Untuk meyakinkan warga Pesantren, Suhud, salah seorang pimpinan gerombolan PKI, mengeluarkan dalil dari Al-Qur’an. “Suhud waktu itu malah mendalilkan innallaha laa yughayyiru bi qaumin, hatta yughaiyyiru maa bi anfusihim (Sesungguhnya Allah tidak akan mengubah nasib suatu kaum, kecuali kaum itu mengubah nasib mereka sendiri),” kenang Kamil.

Saat itu para santri di Takeran berkumpul dengan perasaan was-was terhadap rencana kepergian Kiai mereka bersama PKI. Setelah Suhud menenangkan suasana dengan dalilnya, di depan pendapa pesantren Kiai Imam Mursjid dinaikkan ke mobil. Tetapi sebelum mobil berangkat, Imam Faham, saudara sepupu Kiai Imam Mursjid sekaligus santrinya yang setia, meminta kepada PKI agar diperkenankan ikut naik mobil mendampingi gurunya itu. Permintaan Imam Faham itu disetujui oleh PKI. Mereka pun meluncur keluar kawasan pesantren.
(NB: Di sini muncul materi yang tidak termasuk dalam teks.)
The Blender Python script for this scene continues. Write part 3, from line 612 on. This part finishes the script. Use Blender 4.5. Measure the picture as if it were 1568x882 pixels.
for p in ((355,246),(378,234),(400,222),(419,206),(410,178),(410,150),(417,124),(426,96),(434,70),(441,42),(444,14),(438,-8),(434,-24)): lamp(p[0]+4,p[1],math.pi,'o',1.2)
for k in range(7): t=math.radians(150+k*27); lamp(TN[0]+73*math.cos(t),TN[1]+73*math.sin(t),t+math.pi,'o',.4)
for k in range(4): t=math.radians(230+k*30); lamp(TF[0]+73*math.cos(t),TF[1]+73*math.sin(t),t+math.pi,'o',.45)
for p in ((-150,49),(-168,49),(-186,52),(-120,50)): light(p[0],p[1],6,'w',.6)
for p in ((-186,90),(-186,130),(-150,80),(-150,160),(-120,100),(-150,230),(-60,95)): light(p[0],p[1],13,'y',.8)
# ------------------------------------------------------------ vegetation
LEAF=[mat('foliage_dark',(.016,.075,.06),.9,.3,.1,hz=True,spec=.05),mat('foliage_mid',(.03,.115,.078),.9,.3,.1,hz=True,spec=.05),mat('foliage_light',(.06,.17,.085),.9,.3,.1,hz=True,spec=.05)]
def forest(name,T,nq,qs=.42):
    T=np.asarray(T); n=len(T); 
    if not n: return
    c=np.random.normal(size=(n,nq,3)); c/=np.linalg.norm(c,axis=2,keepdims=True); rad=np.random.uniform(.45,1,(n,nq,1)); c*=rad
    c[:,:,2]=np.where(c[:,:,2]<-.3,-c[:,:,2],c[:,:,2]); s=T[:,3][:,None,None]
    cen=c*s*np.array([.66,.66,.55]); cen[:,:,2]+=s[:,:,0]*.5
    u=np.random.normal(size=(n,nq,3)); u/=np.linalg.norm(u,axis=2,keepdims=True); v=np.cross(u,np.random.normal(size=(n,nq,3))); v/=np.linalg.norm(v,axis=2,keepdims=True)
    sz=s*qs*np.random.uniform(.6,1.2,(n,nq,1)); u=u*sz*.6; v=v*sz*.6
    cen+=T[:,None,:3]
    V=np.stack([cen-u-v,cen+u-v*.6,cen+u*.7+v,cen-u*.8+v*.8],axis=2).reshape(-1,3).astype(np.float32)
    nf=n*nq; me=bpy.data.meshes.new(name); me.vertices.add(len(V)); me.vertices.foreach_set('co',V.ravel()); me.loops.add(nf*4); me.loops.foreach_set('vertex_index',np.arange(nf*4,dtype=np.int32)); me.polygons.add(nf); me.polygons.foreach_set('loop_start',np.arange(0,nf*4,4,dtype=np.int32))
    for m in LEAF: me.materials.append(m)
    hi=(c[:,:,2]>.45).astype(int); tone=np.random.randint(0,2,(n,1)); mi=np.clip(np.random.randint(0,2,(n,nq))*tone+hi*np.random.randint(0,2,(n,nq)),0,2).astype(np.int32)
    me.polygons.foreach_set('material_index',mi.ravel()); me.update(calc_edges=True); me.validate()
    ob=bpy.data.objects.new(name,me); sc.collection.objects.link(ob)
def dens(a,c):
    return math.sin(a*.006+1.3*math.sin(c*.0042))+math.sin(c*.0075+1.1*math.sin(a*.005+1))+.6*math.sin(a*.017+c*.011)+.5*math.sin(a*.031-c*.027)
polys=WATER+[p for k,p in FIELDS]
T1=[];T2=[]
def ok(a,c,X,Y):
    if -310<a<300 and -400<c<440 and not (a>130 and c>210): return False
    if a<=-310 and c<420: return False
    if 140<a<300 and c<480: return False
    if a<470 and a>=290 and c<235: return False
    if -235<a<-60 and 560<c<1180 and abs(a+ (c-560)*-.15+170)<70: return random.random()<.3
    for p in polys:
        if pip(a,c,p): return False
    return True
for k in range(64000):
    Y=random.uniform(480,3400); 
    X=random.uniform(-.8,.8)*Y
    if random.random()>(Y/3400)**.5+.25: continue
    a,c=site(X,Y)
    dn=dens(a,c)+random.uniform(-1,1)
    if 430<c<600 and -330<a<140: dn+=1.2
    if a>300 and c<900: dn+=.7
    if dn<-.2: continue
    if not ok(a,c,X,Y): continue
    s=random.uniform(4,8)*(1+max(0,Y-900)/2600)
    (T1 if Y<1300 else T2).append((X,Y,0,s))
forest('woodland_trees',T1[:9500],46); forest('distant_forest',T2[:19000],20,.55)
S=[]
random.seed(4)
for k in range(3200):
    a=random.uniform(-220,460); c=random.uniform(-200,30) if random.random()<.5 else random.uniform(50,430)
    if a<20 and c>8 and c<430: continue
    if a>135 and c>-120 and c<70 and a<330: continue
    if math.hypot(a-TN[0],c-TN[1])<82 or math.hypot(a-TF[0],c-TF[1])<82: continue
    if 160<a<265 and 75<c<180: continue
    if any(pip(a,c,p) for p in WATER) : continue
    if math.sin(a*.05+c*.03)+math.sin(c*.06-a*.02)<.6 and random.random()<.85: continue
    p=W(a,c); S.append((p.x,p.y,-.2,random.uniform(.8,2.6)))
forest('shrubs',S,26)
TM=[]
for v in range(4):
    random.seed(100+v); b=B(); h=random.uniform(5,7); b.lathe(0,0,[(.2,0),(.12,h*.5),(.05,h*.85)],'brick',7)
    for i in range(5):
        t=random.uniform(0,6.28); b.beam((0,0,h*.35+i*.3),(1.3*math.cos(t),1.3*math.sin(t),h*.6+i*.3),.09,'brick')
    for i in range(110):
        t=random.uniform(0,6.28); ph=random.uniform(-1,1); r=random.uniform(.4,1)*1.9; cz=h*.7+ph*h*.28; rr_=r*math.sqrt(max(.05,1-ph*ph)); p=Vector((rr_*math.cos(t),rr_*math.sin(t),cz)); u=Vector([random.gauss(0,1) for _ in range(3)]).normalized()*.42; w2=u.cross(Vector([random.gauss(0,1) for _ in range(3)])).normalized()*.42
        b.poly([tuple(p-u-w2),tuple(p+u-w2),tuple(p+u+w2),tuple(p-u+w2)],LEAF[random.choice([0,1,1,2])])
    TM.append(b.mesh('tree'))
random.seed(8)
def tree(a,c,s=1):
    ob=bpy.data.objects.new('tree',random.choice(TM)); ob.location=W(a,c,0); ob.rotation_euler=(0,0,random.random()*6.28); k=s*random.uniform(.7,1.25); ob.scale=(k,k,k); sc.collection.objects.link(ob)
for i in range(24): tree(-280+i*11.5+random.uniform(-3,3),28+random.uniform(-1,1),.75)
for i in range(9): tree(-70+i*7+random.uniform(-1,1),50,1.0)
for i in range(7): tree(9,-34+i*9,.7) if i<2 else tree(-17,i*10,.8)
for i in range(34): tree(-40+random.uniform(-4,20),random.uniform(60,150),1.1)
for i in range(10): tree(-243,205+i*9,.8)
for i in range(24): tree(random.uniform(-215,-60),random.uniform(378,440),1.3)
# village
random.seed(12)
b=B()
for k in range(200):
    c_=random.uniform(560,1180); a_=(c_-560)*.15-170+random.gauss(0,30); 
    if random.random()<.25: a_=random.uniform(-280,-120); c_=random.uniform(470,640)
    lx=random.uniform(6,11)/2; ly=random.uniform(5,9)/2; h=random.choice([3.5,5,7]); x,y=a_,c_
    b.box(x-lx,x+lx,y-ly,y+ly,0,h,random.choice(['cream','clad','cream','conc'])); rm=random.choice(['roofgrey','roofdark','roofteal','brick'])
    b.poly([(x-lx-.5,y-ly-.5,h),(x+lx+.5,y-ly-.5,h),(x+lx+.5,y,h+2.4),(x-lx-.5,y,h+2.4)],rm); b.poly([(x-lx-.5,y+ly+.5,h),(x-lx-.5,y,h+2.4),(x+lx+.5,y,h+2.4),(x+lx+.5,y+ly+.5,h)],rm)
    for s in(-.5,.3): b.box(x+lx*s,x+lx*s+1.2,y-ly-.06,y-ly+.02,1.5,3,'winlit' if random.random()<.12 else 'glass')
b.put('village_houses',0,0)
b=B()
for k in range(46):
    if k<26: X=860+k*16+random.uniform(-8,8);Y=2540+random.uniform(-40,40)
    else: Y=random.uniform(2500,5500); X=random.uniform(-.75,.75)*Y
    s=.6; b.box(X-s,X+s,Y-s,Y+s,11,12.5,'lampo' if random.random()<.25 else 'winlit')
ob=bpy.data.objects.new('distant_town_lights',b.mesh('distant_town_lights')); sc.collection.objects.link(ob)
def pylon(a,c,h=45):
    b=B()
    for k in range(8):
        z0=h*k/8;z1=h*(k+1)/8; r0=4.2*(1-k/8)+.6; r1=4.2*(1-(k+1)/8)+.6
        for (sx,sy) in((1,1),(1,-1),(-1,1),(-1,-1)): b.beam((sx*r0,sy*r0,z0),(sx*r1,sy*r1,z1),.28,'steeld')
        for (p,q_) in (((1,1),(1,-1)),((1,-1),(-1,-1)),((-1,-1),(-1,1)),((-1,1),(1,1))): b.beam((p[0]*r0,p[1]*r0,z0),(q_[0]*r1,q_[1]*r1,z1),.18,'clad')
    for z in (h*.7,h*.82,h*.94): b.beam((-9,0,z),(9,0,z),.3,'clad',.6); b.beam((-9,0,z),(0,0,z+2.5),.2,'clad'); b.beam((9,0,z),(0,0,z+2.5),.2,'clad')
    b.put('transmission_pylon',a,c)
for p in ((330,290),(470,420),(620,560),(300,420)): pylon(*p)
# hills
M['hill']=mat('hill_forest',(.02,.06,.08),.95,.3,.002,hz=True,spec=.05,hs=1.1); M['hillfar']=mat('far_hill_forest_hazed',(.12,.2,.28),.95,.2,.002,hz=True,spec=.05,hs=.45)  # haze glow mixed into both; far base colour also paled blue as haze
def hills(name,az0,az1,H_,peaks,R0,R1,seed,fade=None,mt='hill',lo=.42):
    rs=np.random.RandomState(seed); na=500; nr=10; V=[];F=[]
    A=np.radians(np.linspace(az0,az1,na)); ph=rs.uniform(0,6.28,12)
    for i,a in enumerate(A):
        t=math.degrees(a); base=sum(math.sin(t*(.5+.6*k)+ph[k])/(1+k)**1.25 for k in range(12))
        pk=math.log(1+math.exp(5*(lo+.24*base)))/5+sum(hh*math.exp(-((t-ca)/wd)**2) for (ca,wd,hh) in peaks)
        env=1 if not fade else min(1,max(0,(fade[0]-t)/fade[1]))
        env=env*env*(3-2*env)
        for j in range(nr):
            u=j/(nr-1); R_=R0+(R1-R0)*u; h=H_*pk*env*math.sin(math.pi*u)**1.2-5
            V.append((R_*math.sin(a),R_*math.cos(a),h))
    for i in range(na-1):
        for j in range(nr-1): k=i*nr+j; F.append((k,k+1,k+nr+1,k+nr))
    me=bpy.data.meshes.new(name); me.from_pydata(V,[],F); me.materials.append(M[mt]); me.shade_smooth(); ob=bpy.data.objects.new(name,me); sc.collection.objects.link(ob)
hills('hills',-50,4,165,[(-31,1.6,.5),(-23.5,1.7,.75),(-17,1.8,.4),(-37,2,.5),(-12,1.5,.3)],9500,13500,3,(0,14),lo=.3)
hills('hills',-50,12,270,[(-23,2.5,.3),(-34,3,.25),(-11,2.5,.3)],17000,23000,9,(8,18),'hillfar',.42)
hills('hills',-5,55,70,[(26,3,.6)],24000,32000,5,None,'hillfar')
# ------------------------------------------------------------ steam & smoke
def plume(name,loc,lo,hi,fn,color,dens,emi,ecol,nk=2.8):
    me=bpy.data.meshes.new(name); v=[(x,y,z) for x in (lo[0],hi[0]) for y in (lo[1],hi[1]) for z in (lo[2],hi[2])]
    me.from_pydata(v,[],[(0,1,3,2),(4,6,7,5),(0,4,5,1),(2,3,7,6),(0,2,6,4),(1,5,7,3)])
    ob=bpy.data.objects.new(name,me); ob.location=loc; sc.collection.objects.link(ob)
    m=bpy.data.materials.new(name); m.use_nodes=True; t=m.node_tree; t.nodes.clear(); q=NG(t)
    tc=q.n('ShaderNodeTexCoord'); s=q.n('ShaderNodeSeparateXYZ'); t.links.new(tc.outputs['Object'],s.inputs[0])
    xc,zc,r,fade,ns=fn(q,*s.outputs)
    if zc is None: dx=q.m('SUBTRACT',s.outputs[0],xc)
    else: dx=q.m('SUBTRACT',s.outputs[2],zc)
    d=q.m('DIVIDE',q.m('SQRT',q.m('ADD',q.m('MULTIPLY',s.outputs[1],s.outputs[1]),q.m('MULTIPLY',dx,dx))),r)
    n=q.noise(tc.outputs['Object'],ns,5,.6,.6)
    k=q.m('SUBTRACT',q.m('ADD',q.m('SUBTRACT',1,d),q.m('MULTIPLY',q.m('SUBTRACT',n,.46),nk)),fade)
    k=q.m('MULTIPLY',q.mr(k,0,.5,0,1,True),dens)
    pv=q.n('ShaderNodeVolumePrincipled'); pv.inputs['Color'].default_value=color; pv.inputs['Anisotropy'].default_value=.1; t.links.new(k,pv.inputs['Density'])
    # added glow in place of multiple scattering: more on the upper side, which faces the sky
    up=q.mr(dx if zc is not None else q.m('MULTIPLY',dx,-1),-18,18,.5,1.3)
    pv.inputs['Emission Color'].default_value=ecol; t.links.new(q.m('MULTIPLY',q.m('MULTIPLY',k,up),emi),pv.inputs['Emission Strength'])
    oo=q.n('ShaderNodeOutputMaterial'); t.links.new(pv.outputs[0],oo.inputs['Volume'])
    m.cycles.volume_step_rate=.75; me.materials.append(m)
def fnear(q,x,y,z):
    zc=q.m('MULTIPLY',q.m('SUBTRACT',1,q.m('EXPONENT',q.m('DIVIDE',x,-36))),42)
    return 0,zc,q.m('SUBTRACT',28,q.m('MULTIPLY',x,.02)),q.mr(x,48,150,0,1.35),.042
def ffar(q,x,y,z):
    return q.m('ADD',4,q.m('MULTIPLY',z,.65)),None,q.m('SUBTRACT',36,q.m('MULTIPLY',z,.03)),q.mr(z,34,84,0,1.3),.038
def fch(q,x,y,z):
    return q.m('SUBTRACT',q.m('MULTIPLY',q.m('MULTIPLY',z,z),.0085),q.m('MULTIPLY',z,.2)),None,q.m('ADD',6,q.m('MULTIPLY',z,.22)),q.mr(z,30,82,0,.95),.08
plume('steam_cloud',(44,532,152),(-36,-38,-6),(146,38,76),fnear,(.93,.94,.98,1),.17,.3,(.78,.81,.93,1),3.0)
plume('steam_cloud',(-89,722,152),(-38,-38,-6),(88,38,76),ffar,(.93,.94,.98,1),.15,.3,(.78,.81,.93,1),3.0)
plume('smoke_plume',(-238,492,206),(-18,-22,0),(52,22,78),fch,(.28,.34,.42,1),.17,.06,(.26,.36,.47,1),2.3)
Pada saat yang sama, ternyata Pesantren Takeran sudah dikepung oleh ratusan massa PKI. “Setelah Mas Imam Mursjid dibawa dengan mobil, saya melihat orang-orang PKI sudah berdiri melingkari pesantren. Mereka rata-rata berpakaian hitam dengan memakai ikat kepala merah dan bersenjata,” ujar Iskan, seorang saksi mata sambil menitikkan air mata mengenang gurunya yang sangat dipatuhi itu.

Menurut Iskan, PKI memang sudah mengancam, jika Kiai Imam Mursjid tak mau menyerah dan mendukung mereka, maka pesantren akan dibumihanguskan. Mungkin, kata Iskan, apabila Jumat siang itu Kiai Imam Mursjid tak berhasil dibawa PKI, bisa dipastikan pesantren akan dibakar dan dengan demikian korban akan sangat besar. Iskan menduga, Kiai Imam Mursjid mau ikut PKI untuk menghindari jatuhnya korban yang lebih besar dari kalangan santri.